24.03.2017
Die Rheinpfalz

Ein Zug zwischen zwei Ozeanen

Deutschland treibt ein gewaltiges Eisenbahnprojekt in Südamerika voran
Von Ph. Lichterbeck, Rio de Janeiro

In Südamerika wird ein gigantisches Projekt geplant, eine Eisenbahnverbindung von Atlantik- und Pazifikküste – und Deutschland mischt mit. Die Strecke soll von Santos in Brasilien, dem größten Containerhafen des Subkontinents, über die bolivianischen Anden hinweg bis zum Hafen Ilo in Peru führen. Sie wäre 3755 Kilometer lang. Ziel ist es, den Containerverkehr zwischen Atlantik und Pazifik zu beschleunigen. Rainer Bomba, Staatssekretär im Bundesverkehrsministerium, war wegen des „Tren Bioceanico“, des Zwei-Ozeane-Zuges, diese Woche mit einer Delegation aus Wirtschaftsvertretern in der bolivianischen Hauptstadt La Paz, um Gespräche mit Präsident Evo Morales zu führen. Die Bundesregierung hofft darauf, der deutschen Industrie neue Märkte in Südamerika zu erschließen. Denn trotz schlecht laufender Projekte wie dem Berliner Flughafen BER genießt deutsche Ingenieurskunst und Planung in Südamerika immer noch einen hervorragenden Ruf.

Interesse zeigen Firmen wie der Technologiekonzern Siemens. Die Deutschen wollen dabei mit schweizerischen Unternehmen kooperieren, die Fachkenntnisse für den Zugtrassenbau im Hochgebirge mitbringen. Die Unternehmen aus Deutschland und der Schweiz wollen ein gemeinsames Paket anbieten, in dem der Bau der Trasse, die Lieferung der Züge sowie ihre Wartung enthalten sind.

Auf südamerikanischer Seite herrscht in Bolivien die größte Euphorie über das Vorhaben. Die Zugverbindung würde den Bolivianern den seit Jahrhunderten erträumten Zugang zur Pazifikküste bringen, der ihnen von Peru und Chile verwehrt wird und der immer wieder für nationalistische Aufwallungen in den drei Ländern sorgt. Unterstützt wird der „Bioceanico“ nun auch von der brasilianischen Regierung, die lange mit einer anderen, von China vorangetriebenen Route geliebäugelt hatte, die nicht durch Bolivien, sondern durchs Amazonasgebiet führen sollte.
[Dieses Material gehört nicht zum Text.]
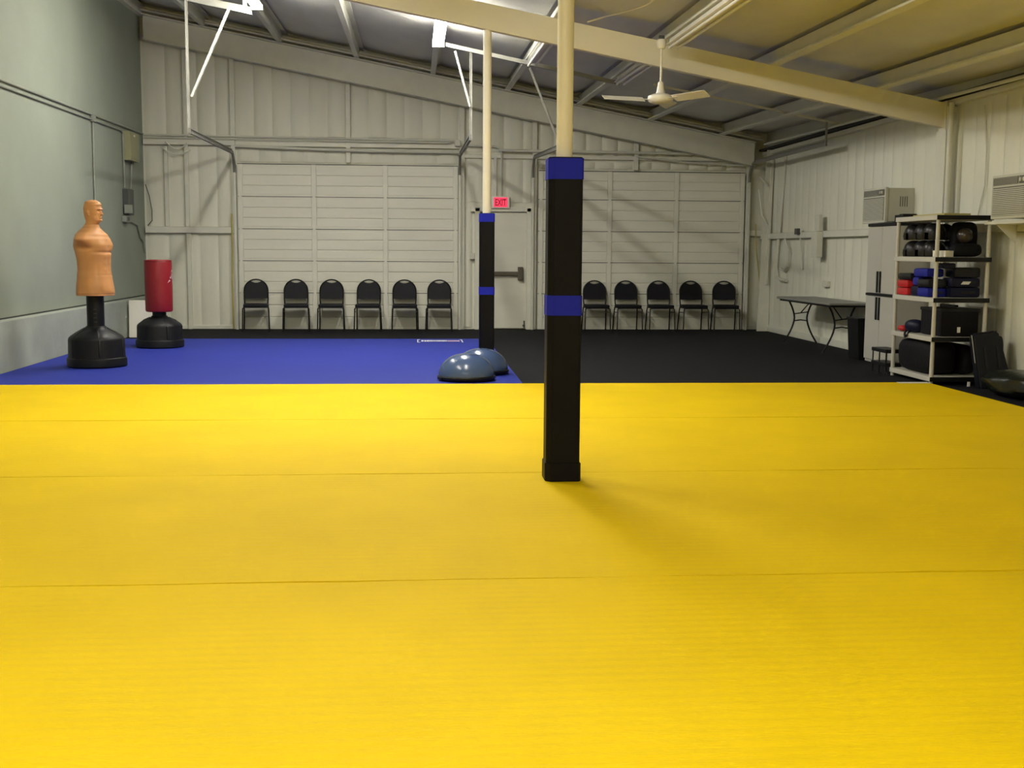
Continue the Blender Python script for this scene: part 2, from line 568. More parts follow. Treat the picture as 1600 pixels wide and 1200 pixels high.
def overhead_door(name, label, x0, x1, ztop):
    d = struct_empty(name, label)
    w_ = x1-x0
    lines = [0.0, 0.655, 1.225, 1.79, 2.36, ztop]
    st = 0.085
    for k in range(5):
        z0, z1 = lines[k]+0.005, lines[k+1]-0.005
        sec = MB()
        sec.bb(x0, x1, YB-0.075, YB-0.055, z0, z1)
        so = sec.build('section', 'doorpaint', d)
        # rails
        MB().bb(x0, x1, YB-0.089, YB-0.07, z0-0.001, z0+0.034).build('rail', 'doorpaint', so)
        MB().bb(x0, x1, YB-0.089, YB-0.07, z1-0.034, z1-0.002).build('rail', 'doorpaint', so)
        MB().bb(x0, x1, YB-0.08, YB-0.056, z1-0.002, z1+0.012).build('joint', 'blackgap', so)
        xs = [x0, x0+w_*0.343, x0+w_*0.667, x1]
        for i, xx in enumerate(xs):
            a = xx if i == 0 else (xx-st if i == 3 else xx-st/2)
            MB().bb(a, a+st, YB-0.105, YB-0.07, z0, z1, bevel=0.005).build('stile', 'doorpaint', so)
            if k > 0 and i not in (9,):
                MB().bb(a+0.02, a+st-0.02, YB-0.112, YB-0.10, z0-0.035, z0+0.035, bevel=0.003).build('hinge', 'doorpaint', so)
        # three ribbed panels
        for i in range(3):
            a, b = xs[i]+(st if i == 0 else st/2)+0.004, xs[i+1]-(st if i == 2 else st/2)-0.004
            za, zb = z0+0.034, z1-0.034
            h = zb-za
            prof = [(0, 0.009), (0.02, 0.013), (0.29, 0.010), (0.31, 0.0), (0.34, 0.013), (0.66, 0.010), (0.68, 0.0), (0.71, 0.013), (0.97, 0.013), (1, 0.009)]
            pts = [(a, YB-0.076-dy, za+h*v) for v, dy in prof]+[(a, YB-0.07, zb), (a, YB-0.07, za)]
            MB().prism(pts, (b-a, 0, 0)).build('panel', 'doorpaint', so)
    return d


D1X = (-3.13, 0.77)
D2X = (2.23, 6.03)
d1 = overhead_door('door_1', 'pale painted overhead door to the left of the exit door', *D1X, 2.93)
d2 = overhead_door('door_2', 'pale painted overhead door to the right of the exit door', *D2X, 2.87)


def track(d, x, side, zt_, yend, zend, hang_top, diag, mt='trackgrey'):
    """side=+1: channel opens to the right. Vertical track, bend, horizontal track and hangers."""
    m = MB()
    m.bb(x-0.02, x+0.02, YB-0.16, YB-0.09, 0, zt_-0.32)
    m.build('vertical_track', 'steel', d)
    m = MB()
    pts = [(x, YB-0.125, zt_-0.33)]+[(x, YB-0.125-0.36*(1-cos(a)), zt_-0.33+0.36*sin(a)) for a in [pi/2*i/6 for i in range(1, 7)]]
    z1 = zt_+0.03
    ya = YB-0.125-0.36
    m.tube(pts, 0.026, 6)
    m.build('track_bend', mt, d)
    m = MB()
    for dz0, dz1, dx0, dx1 in ((-0.04, 0.03, -0.005, 0.005), (0.02, 0.03, -0.02, 0.02), (-0.04, -0.03, -0.02, 0.02)):
        m.prism([(x+dx0, ya+0.02, z1+dz0), (x+dx1, ya+0.02, z1+dz0), (x+dx1, ya+0.02, z1+dz1), (x+dx0, ya+0.02, z1+dz1)], (0, yend-ya-0.02, zend-z1))
    m.build('horizontal_track', mt, d)
    if hang_top is not None:
        m = MB()
        m.bb(x-0.018, x+0.018, yend+0.005, yend+0.011, zend-0.05, hang_top)
        m.bb(x-0.018, x-0.012, yend-0.02, yend+0.011, zend-0.05, hang_top)
        m.build('hanger', 'hanger', d)
    if diag is not None:
        (xa, za), (xb, zb) = diag
        m = MB()
        dv = Vector((xb-xa, 0, zb-za))
        nv = Vector((-dv.z, 0, dv.x)).normalized()*0.018
        p, q = Vector((xa, yend-0.03, za)), Vector((xb, yend-0.03, zb))
        m.prism([p-nv, p+nv, q+nv, q-nv], (0, 0.006, 0))
        m.prism([p-nv, p-nv*0.7, q-nv*0.7, q-nv], (0, 0.03, 0))
        m.build('brace', 'steel' if xa < -1 else ('trackgrey' if xa > 1 else 'hanger'), d)


track(d1, -3.17, 1, 3.09, 17.15, 3.09, 5.02, ((-3.12, 3.55), (-2.575, 4.775)))
track(d1, 0.80, -1, 3.09, 17.10, 3.05, 4.24, ((0.79, 3.47), (0.575, 4.24)))
track(d2, 2.12, 1, 3.06, 17.10, 2.95, None, ((2.06, 3.0), (1.64, 4.03)))
track(d2, 6.10, -1, 3.02, 17.30, 3.06, 3.36, None)
# angle iron spanning the purlins that carries the track hangers
m = MB()
m.prism([(0.44, 17.06, 4.30), (0.44, 17.12, 4.30), (0.44, 17.12, 4.355), (0.44, 17.06, 4.355)], (2.50, 0, 2.50*-0.197))
tag(m.build('angle_iron', 'hanger'), 'sloping steel angle under the purlins behind the white columns', 'angle iron')
m = MB()
m.prism([(3.5, 17.4, 3.86), (3.5, 17.44, 3.86), (3.5, 17.44, 3.89), (3.5, 17.4, 3.89)], (2.85, 0, 2.85*-0.187))
tag(m.build('roof_pipe', 'steel'), 'thin sloping pipe under the ceiling beyond the fan', 'pipe')

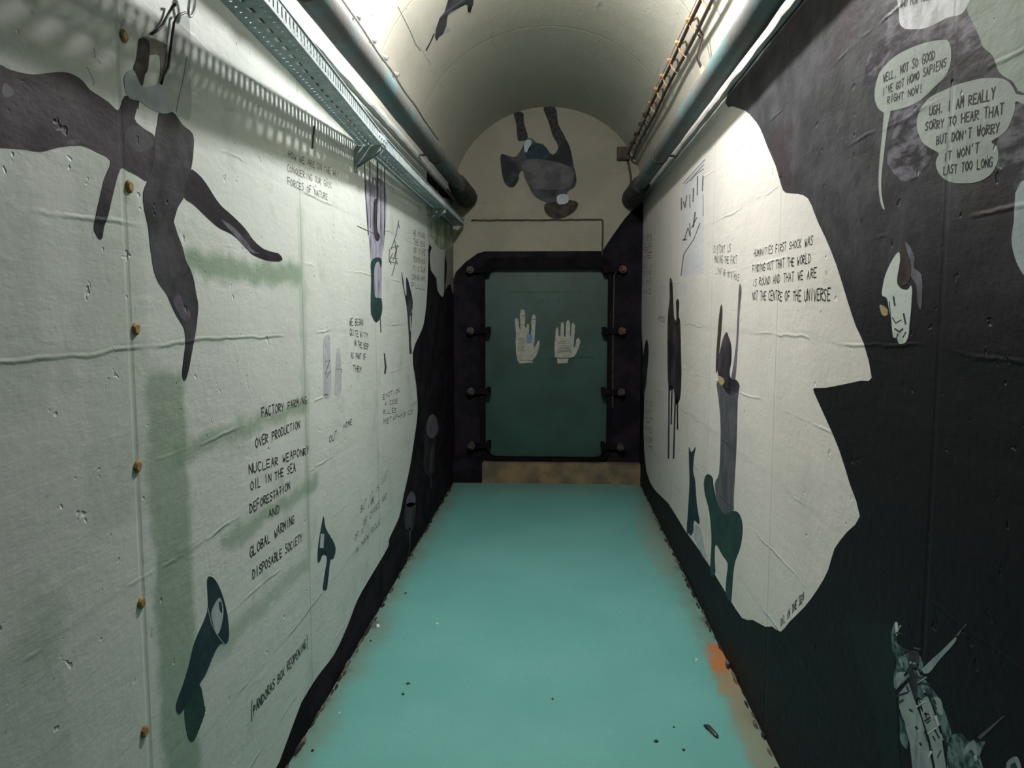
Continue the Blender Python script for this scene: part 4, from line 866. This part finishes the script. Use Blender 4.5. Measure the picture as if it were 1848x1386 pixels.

Die deutsche Zug-Initiative ist auch vor dem Hintergrund des chinesischen Vormarschs in Südamerika zu sehen. Man will den Chinesen das Feld nicht kampflos überlassen. Es gibt aber weiterhin viele Hürden. So werden die Kosten des Projekts auf 13 Milliarden Euro geschätzt. Woher dieses Geld kommen soll, ist bisher unklar. Bolivien ist eines der ärmsten Länder der Welt, und Brasilien steckt in einer Rezession.